▶ [WRITTEN PROBLEM]:
Report how many lines of the entries below contain the word "picture", and nothing more.

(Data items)
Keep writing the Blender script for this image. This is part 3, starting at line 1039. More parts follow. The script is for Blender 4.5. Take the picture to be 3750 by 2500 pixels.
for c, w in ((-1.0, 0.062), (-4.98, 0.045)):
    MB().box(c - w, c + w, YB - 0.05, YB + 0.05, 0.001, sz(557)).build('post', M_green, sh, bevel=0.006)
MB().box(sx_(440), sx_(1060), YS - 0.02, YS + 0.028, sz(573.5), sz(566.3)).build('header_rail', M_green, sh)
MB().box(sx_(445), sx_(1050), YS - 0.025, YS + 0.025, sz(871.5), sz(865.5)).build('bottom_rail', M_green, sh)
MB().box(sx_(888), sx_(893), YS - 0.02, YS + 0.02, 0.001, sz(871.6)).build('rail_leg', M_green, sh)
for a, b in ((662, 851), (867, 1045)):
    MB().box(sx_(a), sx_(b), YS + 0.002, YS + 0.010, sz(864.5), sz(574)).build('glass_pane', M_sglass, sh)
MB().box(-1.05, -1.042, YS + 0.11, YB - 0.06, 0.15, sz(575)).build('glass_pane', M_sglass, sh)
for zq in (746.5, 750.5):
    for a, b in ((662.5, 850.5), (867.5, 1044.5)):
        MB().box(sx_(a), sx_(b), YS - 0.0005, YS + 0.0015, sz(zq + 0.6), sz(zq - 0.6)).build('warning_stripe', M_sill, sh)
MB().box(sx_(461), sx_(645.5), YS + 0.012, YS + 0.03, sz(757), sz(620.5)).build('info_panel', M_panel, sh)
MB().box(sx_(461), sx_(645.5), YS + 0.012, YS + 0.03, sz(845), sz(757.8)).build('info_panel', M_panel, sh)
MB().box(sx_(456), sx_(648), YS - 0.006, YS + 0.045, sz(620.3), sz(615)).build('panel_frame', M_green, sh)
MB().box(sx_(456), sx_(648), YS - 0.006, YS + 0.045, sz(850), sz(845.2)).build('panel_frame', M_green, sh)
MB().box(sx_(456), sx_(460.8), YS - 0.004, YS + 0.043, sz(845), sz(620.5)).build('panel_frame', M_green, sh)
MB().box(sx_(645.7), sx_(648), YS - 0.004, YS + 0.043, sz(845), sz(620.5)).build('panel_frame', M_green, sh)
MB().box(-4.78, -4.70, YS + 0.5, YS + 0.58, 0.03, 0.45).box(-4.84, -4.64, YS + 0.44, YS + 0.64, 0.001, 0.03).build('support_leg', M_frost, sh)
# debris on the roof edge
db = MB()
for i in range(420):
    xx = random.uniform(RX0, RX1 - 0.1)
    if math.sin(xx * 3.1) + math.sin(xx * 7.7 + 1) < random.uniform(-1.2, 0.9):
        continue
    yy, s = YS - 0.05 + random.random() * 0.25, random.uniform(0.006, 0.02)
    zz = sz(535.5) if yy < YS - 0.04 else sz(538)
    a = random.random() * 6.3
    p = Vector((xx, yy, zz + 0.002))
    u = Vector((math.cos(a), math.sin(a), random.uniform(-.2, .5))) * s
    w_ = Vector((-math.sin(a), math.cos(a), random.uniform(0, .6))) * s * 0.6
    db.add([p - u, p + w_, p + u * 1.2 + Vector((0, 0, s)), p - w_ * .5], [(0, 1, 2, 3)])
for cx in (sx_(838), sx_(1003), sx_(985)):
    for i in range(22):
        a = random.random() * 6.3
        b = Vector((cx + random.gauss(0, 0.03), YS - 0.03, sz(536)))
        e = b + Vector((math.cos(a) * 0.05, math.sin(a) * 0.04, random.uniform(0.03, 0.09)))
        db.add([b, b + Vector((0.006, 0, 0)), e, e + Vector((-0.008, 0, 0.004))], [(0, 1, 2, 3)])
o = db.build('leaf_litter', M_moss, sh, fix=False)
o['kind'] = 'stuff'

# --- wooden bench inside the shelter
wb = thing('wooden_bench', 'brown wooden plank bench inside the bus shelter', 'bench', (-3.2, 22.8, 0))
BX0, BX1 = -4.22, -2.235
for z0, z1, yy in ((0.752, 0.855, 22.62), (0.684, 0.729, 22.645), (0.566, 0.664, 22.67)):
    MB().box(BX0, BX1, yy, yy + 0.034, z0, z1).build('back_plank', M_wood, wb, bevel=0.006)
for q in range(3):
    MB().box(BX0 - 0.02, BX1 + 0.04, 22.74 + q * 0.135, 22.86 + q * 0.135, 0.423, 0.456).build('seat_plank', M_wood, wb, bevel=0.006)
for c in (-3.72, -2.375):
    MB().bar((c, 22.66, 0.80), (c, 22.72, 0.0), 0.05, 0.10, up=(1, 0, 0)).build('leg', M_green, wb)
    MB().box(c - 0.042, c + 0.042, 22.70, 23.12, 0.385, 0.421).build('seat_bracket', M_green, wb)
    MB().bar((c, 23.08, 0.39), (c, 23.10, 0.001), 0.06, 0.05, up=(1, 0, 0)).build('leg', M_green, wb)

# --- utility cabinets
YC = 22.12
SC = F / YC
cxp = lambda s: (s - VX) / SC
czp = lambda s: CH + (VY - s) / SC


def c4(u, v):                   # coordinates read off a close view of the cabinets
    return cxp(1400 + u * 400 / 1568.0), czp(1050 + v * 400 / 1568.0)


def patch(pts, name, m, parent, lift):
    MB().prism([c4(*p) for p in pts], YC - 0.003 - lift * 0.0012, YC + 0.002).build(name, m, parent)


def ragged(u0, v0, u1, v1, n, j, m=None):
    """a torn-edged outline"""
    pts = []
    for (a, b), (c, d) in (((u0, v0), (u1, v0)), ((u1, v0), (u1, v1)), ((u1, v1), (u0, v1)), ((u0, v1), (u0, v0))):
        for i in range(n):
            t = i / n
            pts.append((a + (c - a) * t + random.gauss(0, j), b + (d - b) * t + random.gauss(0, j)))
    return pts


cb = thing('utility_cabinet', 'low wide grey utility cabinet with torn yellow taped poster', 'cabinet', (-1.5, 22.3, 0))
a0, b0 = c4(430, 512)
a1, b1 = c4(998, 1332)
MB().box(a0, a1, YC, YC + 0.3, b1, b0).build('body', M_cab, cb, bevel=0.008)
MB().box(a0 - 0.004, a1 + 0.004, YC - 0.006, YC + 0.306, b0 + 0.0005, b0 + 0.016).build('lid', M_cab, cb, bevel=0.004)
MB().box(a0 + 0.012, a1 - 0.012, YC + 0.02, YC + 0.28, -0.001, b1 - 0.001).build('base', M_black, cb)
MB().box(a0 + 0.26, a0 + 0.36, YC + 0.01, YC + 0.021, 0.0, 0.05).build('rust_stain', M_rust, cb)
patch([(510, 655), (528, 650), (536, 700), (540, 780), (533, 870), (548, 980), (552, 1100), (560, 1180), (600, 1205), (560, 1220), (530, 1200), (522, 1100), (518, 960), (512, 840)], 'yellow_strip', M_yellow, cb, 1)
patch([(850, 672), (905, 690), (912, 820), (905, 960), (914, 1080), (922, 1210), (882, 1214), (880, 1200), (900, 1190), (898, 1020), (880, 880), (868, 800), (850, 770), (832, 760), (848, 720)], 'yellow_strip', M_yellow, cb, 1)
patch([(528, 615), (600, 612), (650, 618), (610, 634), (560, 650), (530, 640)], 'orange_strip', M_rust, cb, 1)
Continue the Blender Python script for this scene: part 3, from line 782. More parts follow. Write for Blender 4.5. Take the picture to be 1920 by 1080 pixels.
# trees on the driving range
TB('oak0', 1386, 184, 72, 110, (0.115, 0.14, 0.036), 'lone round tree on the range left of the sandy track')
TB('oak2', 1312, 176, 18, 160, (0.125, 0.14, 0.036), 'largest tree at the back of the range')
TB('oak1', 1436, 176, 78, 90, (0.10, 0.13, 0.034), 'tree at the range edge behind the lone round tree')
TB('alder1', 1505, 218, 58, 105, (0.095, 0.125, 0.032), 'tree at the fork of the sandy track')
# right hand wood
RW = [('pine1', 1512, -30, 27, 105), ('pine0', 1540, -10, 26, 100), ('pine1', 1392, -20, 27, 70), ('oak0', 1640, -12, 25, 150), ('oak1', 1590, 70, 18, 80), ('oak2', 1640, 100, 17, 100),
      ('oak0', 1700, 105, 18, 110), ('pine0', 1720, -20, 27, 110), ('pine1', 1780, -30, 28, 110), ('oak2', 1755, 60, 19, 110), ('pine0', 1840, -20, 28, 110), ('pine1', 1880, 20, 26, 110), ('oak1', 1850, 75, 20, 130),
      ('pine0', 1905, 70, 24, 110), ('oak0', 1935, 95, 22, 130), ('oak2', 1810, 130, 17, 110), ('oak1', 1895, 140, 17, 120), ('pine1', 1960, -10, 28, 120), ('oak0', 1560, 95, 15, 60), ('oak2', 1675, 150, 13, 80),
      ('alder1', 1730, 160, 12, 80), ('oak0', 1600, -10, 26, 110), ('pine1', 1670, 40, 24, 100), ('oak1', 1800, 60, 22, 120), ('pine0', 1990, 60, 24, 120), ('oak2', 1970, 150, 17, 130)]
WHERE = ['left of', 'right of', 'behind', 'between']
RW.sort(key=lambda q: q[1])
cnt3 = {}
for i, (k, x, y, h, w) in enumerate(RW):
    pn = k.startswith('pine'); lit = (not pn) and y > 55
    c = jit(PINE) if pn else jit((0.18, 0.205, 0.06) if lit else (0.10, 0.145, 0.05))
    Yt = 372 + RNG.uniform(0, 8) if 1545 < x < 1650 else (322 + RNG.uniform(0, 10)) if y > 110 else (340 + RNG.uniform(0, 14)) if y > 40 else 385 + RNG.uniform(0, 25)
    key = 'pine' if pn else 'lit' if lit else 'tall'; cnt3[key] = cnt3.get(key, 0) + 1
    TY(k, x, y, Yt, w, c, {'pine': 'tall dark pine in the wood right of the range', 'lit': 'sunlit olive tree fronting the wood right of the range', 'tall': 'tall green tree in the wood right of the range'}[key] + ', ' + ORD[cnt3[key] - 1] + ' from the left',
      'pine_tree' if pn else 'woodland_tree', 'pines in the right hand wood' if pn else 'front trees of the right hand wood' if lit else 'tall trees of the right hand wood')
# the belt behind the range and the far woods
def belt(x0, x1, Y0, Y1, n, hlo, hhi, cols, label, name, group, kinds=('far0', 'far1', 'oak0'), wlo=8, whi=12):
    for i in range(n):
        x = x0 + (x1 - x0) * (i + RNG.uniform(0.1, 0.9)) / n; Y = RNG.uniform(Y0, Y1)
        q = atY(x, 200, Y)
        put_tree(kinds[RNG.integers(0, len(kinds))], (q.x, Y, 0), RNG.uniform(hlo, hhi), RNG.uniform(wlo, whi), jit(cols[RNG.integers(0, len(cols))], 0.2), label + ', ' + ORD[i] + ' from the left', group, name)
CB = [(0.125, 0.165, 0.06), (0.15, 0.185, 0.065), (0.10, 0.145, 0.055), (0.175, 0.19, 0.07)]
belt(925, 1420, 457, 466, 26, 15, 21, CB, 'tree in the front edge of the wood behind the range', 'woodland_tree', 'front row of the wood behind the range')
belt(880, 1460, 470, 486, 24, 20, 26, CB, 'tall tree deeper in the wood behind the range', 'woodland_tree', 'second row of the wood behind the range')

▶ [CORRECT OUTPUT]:
2